N.S. Town Council putting off Town Administrator question, for now
NORTH SMITHFIELD — The Town Council has backed off plans to pursue changing the local Town Administrator position from an elected to an appointed post but whether that action will be pursued under a future local charter change remains to be seen.
Town Clerk Debra Todd said the Council’s unanimous decision last week to put off action on a possible Town Administrator question for the April state primary election appears to have avoided what could have been a complicated voting process during the April 26 Presidential Primary election.
The election will require voters to pick a political party for voting and then fill out a party disaffiliation form if they do not wish to remain registered under that preference.

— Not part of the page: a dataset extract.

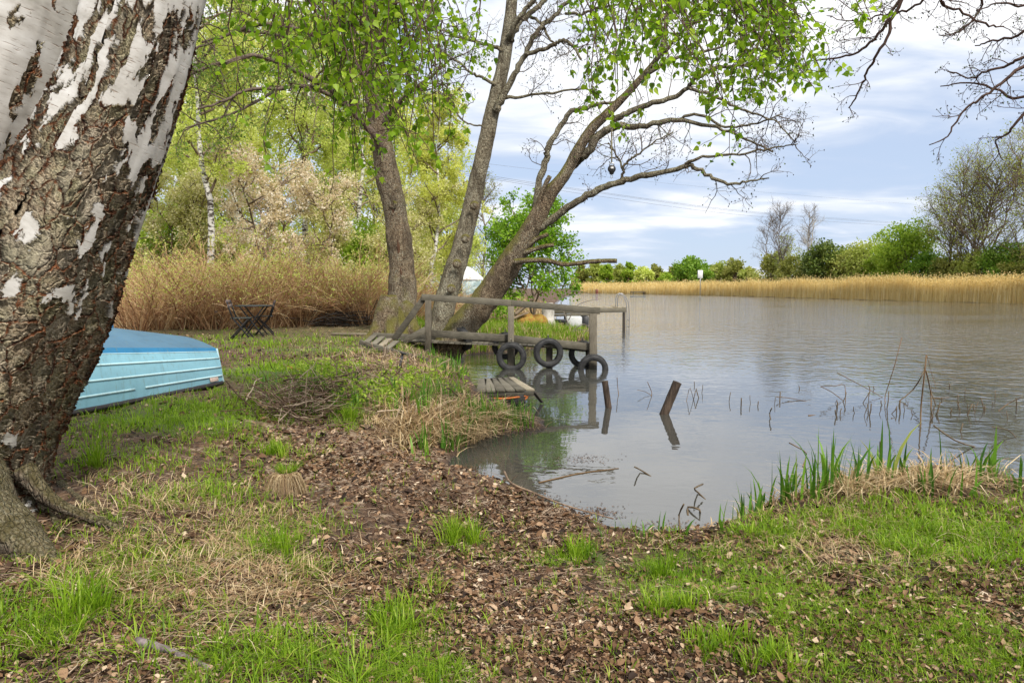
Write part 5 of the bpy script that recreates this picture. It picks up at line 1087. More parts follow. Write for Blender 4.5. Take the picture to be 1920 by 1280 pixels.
ft('o', 1524, 90, 402, 80, 'olive', 'bleached dead tree with pale lower branches at the right of the bare group', 0, bark=m_pale, nl=26, tmin=.08, **bare)
ft('o', 1462, 92, 452, 60, 'haze', 'thin leafy tree below the bare group', 1800, bark=m_pale, nl=16, tmin=.1, forks=2, **bare)
ft('o', 1802, 86, 298, 250, 'haze', 'broad many stemmed tree with just budding crown on the far bank at right', 4500, bark=m_brown, nl=26, tmin=.14, forks=3, **bare)
ft('o', 1765, 92, 325, 190, 'haze', 'budding tree left behind the broad many stemmed one', 2600, bark=m_brown, nl=24, tmin=.2, forks=2, **bare)
ft('o', 1838, 84, 305, 190, 'haze', 'budding tree right next to the broad many stemmed one', 2600, bark=m_brown, nl=24, tmin=.2, forks=2, **bare)
ft('o', 1912, 78, 262, 210, 'haze', 'tall budding tree cut by the right edge of the picture', 4000, bark=m_brown, nl=28, tmin=.1, forks=2, **bare)
ft('o', 1975, 76, 290, 120, 'olive', 'budding tree just beyond the right edge of the picture', 2500, bark=m_brown, nl=24, tmin=.1, forks=2, **bare)
for a in ((1556, 88, 450, 120, 'dark', 'dark evergreen bush with cream flowers on the far bank', 7500), (1500, 96, 478, 90, 'olive', 'olive green bush under the bare group', 3500), (1450, 97, 470, 60, 'olive', 'small olive bush at the left foot of the bare group', 2500), (1610, 93, 462, 80, 'olive', 'olive bush right of the dark evergreen bush', 3500),
          (1628, 112, 446, 110, 'haze', 'pale green tree behind the olive bush', 3500), (1700, 90, 408, 120, 'bright', 'large bright green tree standing right of the dark bush', 8500), (1655, 86, 470, 74, 'bright', 'smaller bright green tree leaning out of the large one', 3200), (1742, 88, 470, 90, 'green', 'mid green bush right of the large bright tree', 4000),
          (1790, 84, 474, 90, 'olive', 'olive bush under the broad budding tree', 3600), (1835, 84, 466, 90, 'haze', 'pale bush right under the broad budding tree', 3600), (1880, 80, 448, 90, 'green', 'green bush near the right edge of the far bank', 4200), (1925, 78, 462, 90, 'olive', 'olive bush at the right edge of the far bank', 3600), (1990, 76, 440, 110, 'green', 'green bush just outside the right edge', 3000), (1575, 108, 462, 70, 'haze', 'pale tree peeping out behind the dark evergreen bush', 2500)):
    ft('d', *a[:6], n=int(a[6]*1.3), name='bush' if 'bush' in a[5] else 'tree', cat='bush' if 'bush' in a[5] else 'tree', ncl=90)
ft('d', 1297, 185, 482, 76, 'green', 'round dense green tree behind the river sign', 6500, ncl=130, sr=.24, flat=1)
for a in ((1092, 225, 492, 26, 'olive', 'grey leafless looking tree at the far left end of the tree row'), (1115, 225, 489, 30, 'haze', 'leftmost light green tree of the far row'), (1138, 230, 491, 28, 'bright', 'second light green tree of the far row'), (1163, 235, 495, 24, 'haze', 'narrow tree, third of the far row'), (1180, 215, 492, 30, 'bright', 'light green tree above the far reeds, left of the gap'),
          (1207, 225, 496, 34, 'birch', 'yellow green tree in the middle of the far row'), (1232, 235, 493, 28, 'olive', 'brownish tree left of the round green tree'), (1250, 210, 512, 34, 'bright', 'low bright bush left of the round green tree'), (1262, 240, 497, 24, 'olive', 'olive tree touching the round green tree'), (1343, 200, 487, 46, 'haze', 'pale green tree right of the river sign'),
          (1378, 195, 484, 44, 'olive', 'olive green tree right of the pale one'), (1402, 190, 499, 34, 'haze', 'last low tree before the open gap'), (1165, 200, 525, 20, 'green', 'tiny round bush at the reed edge')):
    ft('d', *a[:6], n=2600, name='bush' if 'bush' in a[5] else 'tree', cat='bush' if 'bush' in a[5] else 'tree', ncl=40, sr=.3)
fw = MB()
for x0, x1, D, tp, n, sz in ((1070, 1425, 262, 512, 9000, .9), (1400, 2100, 125, 500, 14000, .5)):
    x = rng.uniform(x0, x1, n); D2 = np.maximum(D, 1.32*2112/(np.interp(x, [1086, 1110, 1340, 1517, 1736, 1920, 2080], [549.4, 549.6, 554, 559, 565, 569, 573.5])-HOR))*(1+.08*rng.random(n)); zt = P(x, tp+8*np.sin(x/17)+6*np.sin(x/7.3), D2)[:, 2]; p = P(x, 540, D2); p[:, 2] = .4 + (zt-.4)*rng.random(n); leaves(fw, p, sz*rng.uniform(.6, 1.3, n), rng.random(n))
tag(fw.build('far_wood', L_['olive']), kind='stuff')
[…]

“There is no referendum question at the moment,”
Todd said while noting the Council’s decision not to purse that course of action and to instead weigh the creation of a new Charter Review Commission.

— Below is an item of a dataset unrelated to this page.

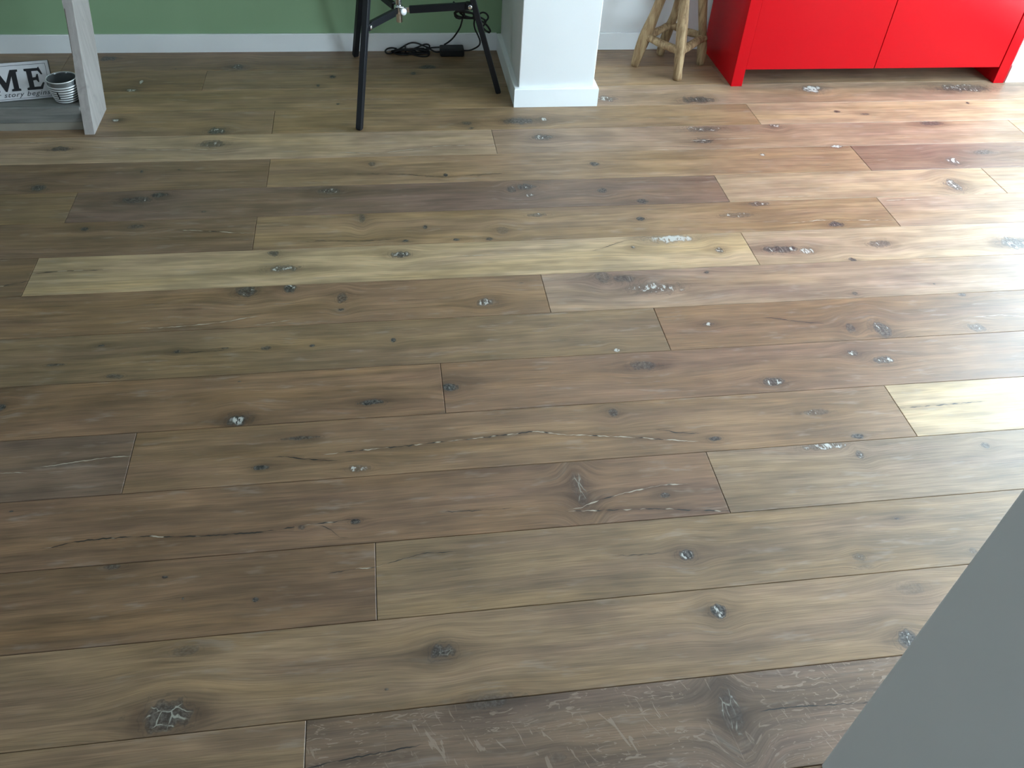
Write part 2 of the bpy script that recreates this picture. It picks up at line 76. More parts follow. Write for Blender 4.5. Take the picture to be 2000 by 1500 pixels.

The appointment of a commission is expected to be discussed by the Council at its March 7 meeting, Todd said.
A Charter Commission could study proposed changes in the make-up of local government as well as and related changes in legislative and executive authority under other provisions of the town’s charter that might be created by the administrative restructure.

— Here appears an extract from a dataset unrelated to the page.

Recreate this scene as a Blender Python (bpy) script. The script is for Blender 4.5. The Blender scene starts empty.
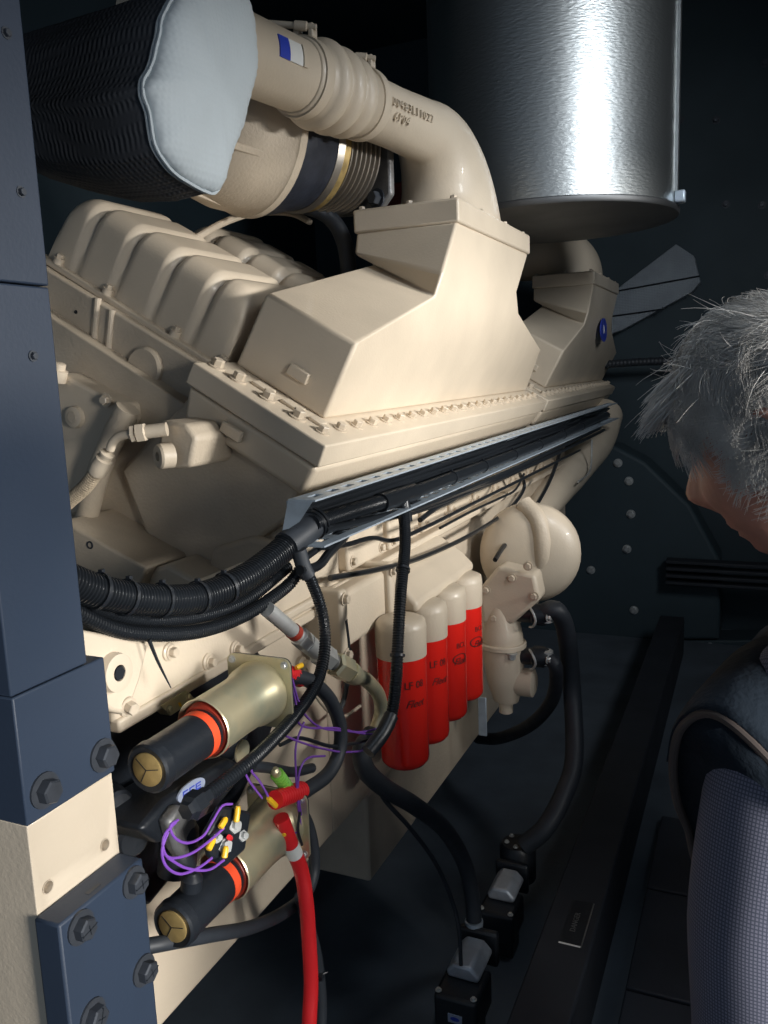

That process has taken a number of months in the past if not a full year to complete and Todd said she could not predict if it could be completed in time for a November ballot question to be submitted to local voters.
“I’m not going to say `no it can’t be done’, but it might take longer than six months,” she said.
Town Councilman Paul Zwolenski, at least, is happy his peers on the panel have decided to take more time in deciding the next step on the Town Administrator change from an elected to an appointed position.
Zwolenski said he was never a fan of moving away from the town’s currently elected form of executive administration and noted that also seemed to be the feeling of most the town residents he spoke to on the topic.
“We could have moved ahead with it but the decision was unanimous to put it off and develop a Charter Commission instead,” he said.
That process will be aired at the upcoming March 7 Council meeting, but Zwolenski said he would not mind if no action were to be taken on the proposal.
“I want this whole thing to go away and I want the voters to vote for a Town Administrator,” he said.
Council President Robert Boucher could not be reached for comment on the panel’s plans to weigh a charter commission, but Town Administrator Paulette Hamilton said on Monday that she believes the panel will seek to open a Charter Commission to look at the larger picture of what the governmental change could mean to other aspects of the town charter.
“The suggestion is that a charter commission could look at other areas of the charter, not just the form of the town’s government,” Hamilton said.
Making a change from an elected and independent Town Administrator to an appointed official could create a ripple effect in charter mandated responsibilities that should also be weighed, according to Hamilton.
As for herself, Hamilton, now in her fourth two-year term as Town Administrator, is not considering a re-election run in the upcoming November town election.
“That’s enough,” Hamilton said of her four terms. “I’m not getting very much cooperation from the Town Council so I feel I’m not accomplishing the things that I need to be doing for the town,” she said of her decision not to pursue a new term.
With the election calendar about to begin, Hamilton said there will be an opportunity in the near future for prospective Town Administrator candidates to step forward and pursue taking her place. The next elected administrator will take office on Dec. 1, 2016, and at that point “it will be their chance to run the town,” she said.